As an aside, I wonder if the “superstitions” that Calvin cites were endemic to ancient Greece or if they were confined to Thessalonica. Now based on this passage, it is possible that the Thessalonians were mourning excessively for their departed brethren, and this grief was hindering them in their spiritual walk. In particular, excessive grief over deceased believers would have dampened the Thessalonians’ desire to continue loving each other (and all others); any believer who has experienced loss can attest to this. While Paul did not want them to forget their departed brethren, he wanted them to grieve in an informed manner so that they could maintain their desire to honor God in this life.

In this passage, we also see that Paul exhorts the Thessalonians to be prepared for the Second Coming of Christ. Calvin offers some thoughts on this point in his commentary on verse 3 of chapter 5:

The prophets often reprove the wicked because of this negligence, and assuredly the ungodly wait in a spirit of carelessness not merely about the last judgment but also about everyday events that happen to them. Although the Lord threatens them with ruin and confusion, they do not hesitate to promise themselves peace and every kind of prosperity. The reason they fall into this indolence, which is so dangerous and deadly, is because they do not see that these things will take place soon.

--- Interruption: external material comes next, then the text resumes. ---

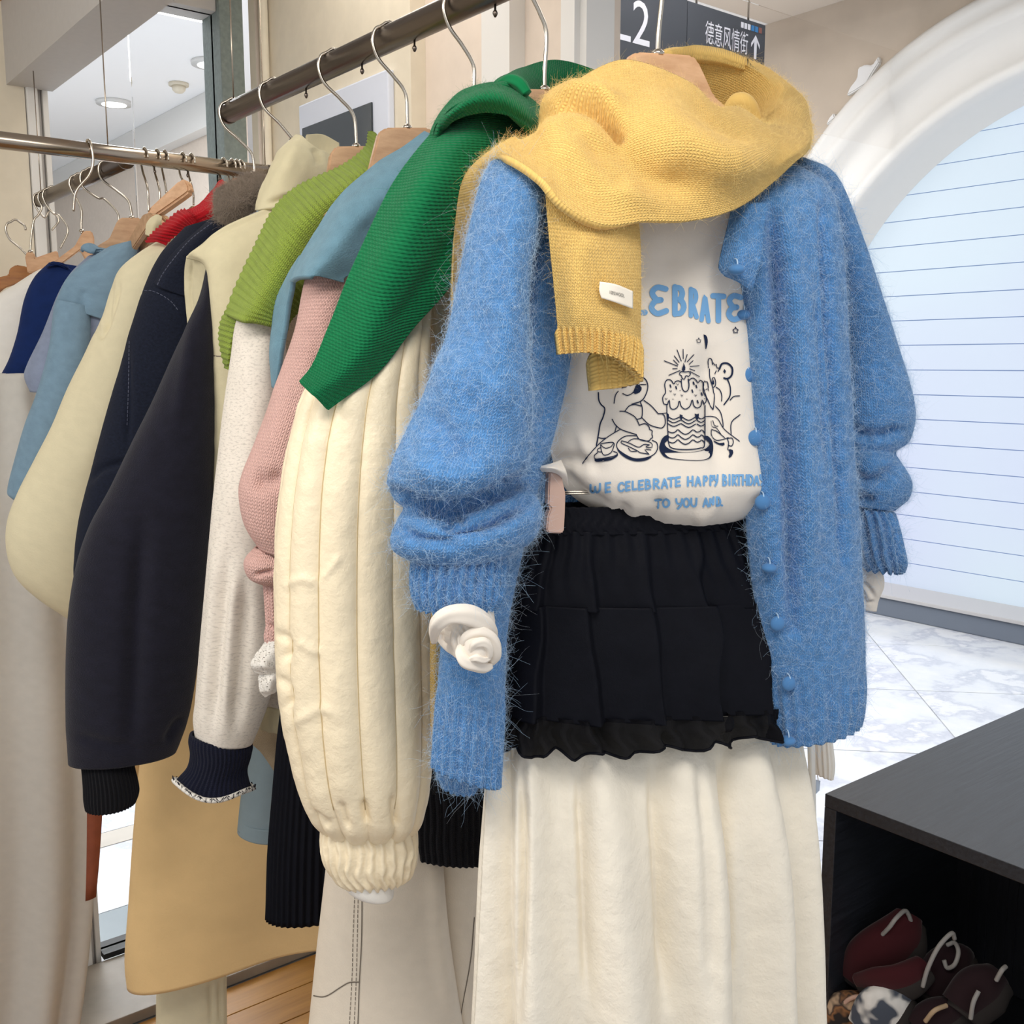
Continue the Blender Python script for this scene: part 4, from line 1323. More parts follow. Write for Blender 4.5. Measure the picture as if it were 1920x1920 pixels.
rsl = tube('sleeve', p1, [(1480, 296, 1512, 302, -.01, .01, .03), (1502, 336, 1546, 348, .0, .03, .04), (1528, 460, 1585, 455, .0, .04, .045), (1545, 560, 1618, 570, -.005, .045, .045), (1556, 650, 1652, 660, -.01, .045, .045), (1562, 720, 1682, 730, -.01, .045, .045),
                          (1566, 770, 1694, 780, -.01, .044, .045), (1570, 815, 1690, 826, -.01, .036, .04), (1574, 838, 1668, 846, -.01, .028, .035), (1576, 858, 1676, 868, -.01, .036, .035), (1580, 890, 1692, 900, -.01, .040, .035),
                          (1584, 920, 1690, 932, -.01, .036, .03), (1588, 945, 1668, 955, -.01, .028, .03)], M['blue'], card, nu=130, nv=200, disp=[fold_b],
           creases=[([(1590, 800), (1630, 815), (1692, 805)], 9, .010), ([(1590, 880), (1630, 900), (1690, 870)], 9, .009), ([(1595, 930), (1640, 938)], 8, .008)], thick=.003)
rcf = tube('cuff', p1, [(1592, 948, 1660, 955, -.01, .026, .026), (1596, 975, 1664, 975, -.01, .029, .028), (1602, 1015, 1674, 1015, -.01, .030, .028), (1612, 1048, 1682, 1048, -.01, .028, .026), (1630, 1070, 1680, 1066, -.01, .022, .022)],
           M['blue'], card, nu=160, nv=40, disp=[ribs(17, .0026, 0, 1, .1)], thick=.004)
brg = bvh_of([rgt, lap])
for bx, by in [(1370, 506), (1386, 590), (1393, 703), (1408, 820), (1421, 940), (1432, 1062), (1447, 1166), (1467, 1278), (1468, 1390)]:
    q = next((v for v in (on(brg, bx + k_, min(by, 1384)) for k_ in (6, 12, 18, 24, 30)) if v is not None), None)
    if q is None: continue
    c, nn = q
    nn = nn + p1.n * 2.5; nn = nn / np.linalg.norm(nn)
    b = ball('button', c + nn * 0.0055, 0.0072, M['blue'], card, axis=(0, 0, 1) if by in (506, 590, 1062, 1390) else nn, sq=0.62, seg=20)
    pipe('button_loop', [c + nn * .003, c + nn * .008 + np.array([0, 0, .004]), c + nn * .006 + np.array([0, 0, .008]), c + nn * .001 + np.array([0, 0, .009])], 0.0006, M['blue_fibre'], card, n=6)
fuzz('mohair_fuzz', card, [slv, lft, rgt, rsl, lap, cuf, hem, rcf, bk], 90000, .0095, .000075, M['blue_fibre'], lift=.22, seed=3)
fuzz('mohair_halo', card, [slv, lft, rgt, rsl, cuf, hem, rcf], 9000, .012, .00004, M['halo_fibre'], lift=1.1, seed=4)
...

I find this point to be challenging for believers, too (though this varies from believer to believer). Now Christ does not call believers to constantly think of His return; in particular, they should not sell all of their possessions, move to a mountaintop and wait for that day. Instead, He calls believers to serve Him faithfully and advance His Kingdom without knowing when that day will come. Now while we are serving Him in various capacities – e.g. teaching a Sunday School lesson on Solomon – we cannot always think of His return. My thought is that God calls us to not be overly attached to the world; we must never allow ourselves to place undue weight on the pleasures of the world and forget about His Second Coming. Serving God in the world while not being overly attached to the world is a difficult balance that we must strike.